There’s a horrible subservience about calling your boss você, especially if he or she calls you tu. There’s an annoying itch about meeting a new acquaintance, calling them você and then wondering when, in the following weeks, months or years will be the right moment to say “please, for heaven’s sake, call me tu!” once you realise that you will be friends. There are close friends who still call each other você after thirty years, and I wonder if they never got round to “having the talk”.

There aren’t even set rules within families. There are the families who call everyone within tu, without fail. Then there are those for whom blood is the only excuse for tu, and any in-law gets the você treatment forever.

There are families who insist that close family friends are called você by the children, in the form of aunty/uncle, which, to British ears, is hilarious and oh so “Abigail’s Party”. There are parents who call their children tu, but insist upon being called você by those children. There are parents who call their children você. If there were ever a way to distance yourself from a child, apart from denying it cuddles, it’s that. How do you call a baby “você”? The creepiest and weirdest of them all are the couples who call each other você when they aren’t even Brazilian (note to non-Portuguese/Brazilians, “você” in Brazil is far more widespread and intimate than você in Portugal).

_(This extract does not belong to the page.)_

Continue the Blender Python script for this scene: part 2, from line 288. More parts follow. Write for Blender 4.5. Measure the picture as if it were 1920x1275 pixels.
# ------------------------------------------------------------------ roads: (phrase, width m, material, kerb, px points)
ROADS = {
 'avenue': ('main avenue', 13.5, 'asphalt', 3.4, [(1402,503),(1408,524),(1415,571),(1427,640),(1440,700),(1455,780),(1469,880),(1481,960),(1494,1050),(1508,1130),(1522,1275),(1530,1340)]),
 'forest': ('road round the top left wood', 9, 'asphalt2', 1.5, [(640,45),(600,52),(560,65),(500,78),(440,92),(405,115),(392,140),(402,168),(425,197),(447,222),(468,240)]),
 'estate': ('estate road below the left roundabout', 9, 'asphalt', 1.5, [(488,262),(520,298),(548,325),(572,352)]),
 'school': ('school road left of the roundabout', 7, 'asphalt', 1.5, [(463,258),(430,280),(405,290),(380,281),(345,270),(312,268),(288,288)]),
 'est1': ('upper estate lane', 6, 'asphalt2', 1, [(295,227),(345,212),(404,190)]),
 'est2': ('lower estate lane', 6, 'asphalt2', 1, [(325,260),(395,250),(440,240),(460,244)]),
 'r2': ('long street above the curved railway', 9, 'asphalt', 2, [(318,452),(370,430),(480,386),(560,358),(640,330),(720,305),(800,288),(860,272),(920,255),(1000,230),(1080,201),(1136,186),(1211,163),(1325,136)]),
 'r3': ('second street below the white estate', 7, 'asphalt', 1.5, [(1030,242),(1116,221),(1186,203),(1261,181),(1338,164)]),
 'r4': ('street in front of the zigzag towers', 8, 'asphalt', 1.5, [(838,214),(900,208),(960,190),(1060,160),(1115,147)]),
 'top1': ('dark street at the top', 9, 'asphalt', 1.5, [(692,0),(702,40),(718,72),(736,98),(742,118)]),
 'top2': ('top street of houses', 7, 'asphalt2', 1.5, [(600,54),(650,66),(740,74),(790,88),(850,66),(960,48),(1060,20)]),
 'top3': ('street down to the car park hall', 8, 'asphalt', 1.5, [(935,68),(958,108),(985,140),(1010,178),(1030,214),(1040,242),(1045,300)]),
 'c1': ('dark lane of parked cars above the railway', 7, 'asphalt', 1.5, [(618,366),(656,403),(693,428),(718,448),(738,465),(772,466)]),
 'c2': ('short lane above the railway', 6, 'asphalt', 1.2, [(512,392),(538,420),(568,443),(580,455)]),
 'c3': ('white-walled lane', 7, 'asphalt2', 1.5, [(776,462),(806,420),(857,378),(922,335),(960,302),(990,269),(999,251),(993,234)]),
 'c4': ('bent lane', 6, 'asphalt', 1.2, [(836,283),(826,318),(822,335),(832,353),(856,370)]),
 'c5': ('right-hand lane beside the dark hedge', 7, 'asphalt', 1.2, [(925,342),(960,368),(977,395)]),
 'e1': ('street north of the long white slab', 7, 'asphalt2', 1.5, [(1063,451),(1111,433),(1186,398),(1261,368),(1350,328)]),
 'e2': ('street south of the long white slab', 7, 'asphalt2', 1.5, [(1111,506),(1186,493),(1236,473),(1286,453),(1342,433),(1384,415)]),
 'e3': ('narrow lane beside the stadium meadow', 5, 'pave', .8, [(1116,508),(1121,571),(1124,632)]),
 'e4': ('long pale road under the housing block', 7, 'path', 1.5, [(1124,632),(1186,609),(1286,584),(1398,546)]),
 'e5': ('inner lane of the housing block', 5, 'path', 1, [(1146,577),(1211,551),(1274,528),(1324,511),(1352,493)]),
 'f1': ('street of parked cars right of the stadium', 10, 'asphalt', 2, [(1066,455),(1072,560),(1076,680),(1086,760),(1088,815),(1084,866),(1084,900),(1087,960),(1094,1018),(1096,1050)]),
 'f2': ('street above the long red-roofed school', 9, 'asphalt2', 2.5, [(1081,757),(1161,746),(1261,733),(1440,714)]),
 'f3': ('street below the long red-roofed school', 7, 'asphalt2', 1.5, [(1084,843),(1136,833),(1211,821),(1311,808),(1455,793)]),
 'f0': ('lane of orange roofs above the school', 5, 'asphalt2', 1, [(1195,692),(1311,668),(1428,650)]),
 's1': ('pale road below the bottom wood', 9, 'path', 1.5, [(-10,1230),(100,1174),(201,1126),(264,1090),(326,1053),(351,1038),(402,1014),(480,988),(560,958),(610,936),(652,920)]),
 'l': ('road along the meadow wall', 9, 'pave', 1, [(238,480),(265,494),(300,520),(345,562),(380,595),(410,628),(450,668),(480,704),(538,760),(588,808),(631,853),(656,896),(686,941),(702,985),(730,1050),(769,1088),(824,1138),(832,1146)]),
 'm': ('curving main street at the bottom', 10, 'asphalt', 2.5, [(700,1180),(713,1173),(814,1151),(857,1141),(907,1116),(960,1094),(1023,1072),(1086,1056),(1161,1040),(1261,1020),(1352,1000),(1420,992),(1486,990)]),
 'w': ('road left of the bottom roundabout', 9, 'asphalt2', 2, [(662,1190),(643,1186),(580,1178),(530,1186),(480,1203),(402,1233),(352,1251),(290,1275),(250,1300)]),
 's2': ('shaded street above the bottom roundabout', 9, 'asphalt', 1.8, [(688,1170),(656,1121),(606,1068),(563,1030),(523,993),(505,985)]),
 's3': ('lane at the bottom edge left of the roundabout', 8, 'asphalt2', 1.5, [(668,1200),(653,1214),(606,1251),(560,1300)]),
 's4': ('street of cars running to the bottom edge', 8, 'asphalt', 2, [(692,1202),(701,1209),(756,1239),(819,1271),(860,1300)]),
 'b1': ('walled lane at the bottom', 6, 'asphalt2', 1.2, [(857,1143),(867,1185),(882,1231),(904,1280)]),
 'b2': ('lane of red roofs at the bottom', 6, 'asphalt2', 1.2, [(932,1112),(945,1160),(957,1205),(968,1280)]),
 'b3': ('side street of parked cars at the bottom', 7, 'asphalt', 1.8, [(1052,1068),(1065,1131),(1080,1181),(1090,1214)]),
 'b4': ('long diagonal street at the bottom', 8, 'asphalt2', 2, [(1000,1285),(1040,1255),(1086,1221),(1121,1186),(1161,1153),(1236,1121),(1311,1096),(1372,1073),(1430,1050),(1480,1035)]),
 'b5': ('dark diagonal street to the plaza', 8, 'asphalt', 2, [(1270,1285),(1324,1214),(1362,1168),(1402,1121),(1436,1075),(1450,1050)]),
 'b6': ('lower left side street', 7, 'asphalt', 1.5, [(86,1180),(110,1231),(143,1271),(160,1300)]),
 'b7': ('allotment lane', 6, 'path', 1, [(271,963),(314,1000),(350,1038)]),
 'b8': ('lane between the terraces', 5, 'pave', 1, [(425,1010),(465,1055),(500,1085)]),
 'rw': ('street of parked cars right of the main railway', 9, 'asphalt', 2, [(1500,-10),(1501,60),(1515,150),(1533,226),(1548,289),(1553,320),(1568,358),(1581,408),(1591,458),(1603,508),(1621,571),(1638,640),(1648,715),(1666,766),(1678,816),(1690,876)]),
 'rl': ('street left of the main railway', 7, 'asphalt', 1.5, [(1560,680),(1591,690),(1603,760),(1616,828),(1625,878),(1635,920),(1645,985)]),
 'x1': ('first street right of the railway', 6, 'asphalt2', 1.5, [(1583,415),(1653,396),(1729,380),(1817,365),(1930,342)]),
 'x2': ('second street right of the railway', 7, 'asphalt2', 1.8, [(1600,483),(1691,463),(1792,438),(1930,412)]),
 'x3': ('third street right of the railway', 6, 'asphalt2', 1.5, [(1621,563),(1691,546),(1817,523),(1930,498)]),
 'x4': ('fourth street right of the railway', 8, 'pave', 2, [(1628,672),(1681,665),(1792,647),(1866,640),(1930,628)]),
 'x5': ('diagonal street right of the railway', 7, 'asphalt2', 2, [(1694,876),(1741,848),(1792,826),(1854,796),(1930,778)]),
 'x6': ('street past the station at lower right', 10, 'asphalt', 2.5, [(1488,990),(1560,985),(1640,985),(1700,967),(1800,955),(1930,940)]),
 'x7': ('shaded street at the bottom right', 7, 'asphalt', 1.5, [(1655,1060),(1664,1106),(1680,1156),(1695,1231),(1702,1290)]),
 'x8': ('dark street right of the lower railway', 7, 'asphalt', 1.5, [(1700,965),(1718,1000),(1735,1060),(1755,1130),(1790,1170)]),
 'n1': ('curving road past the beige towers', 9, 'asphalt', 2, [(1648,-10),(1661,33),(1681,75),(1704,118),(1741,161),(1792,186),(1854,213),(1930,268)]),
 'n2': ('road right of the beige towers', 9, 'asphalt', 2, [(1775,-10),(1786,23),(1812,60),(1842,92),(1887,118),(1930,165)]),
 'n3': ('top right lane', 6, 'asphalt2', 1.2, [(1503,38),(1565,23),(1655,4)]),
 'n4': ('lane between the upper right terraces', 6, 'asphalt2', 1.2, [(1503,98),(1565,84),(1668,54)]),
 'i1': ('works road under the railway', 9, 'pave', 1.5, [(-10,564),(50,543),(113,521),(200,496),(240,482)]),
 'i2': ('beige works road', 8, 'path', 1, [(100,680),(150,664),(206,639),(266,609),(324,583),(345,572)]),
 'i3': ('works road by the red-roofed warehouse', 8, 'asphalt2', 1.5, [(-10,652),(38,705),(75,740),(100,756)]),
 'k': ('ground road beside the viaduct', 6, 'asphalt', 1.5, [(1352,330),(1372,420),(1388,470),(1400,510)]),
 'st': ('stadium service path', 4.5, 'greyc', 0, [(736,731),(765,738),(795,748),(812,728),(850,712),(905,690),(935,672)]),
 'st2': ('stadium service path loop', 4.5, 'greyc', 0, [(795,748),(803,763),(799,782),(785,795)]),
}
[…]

So much of the tu/você difference between families smacks of social divisiveness and snobbery, those awful things you are always accusing we Brits of.

It’s all very well claiming that you are showing a person respect by using a formal address, but so often that respect is scant… you can hear it in the tone of voice and the rest of the words being used, not in the “o senhor”.

I’m lucky. I can play my “stupid foreigner” card when I’m not in the mood for trying to make the tu/você/o senhor decision and just call anyone “tu”, but you, the Portuguese, don’t have that card to play, and I wonder, really, why you insist upon continuing to complicate things for yourselves.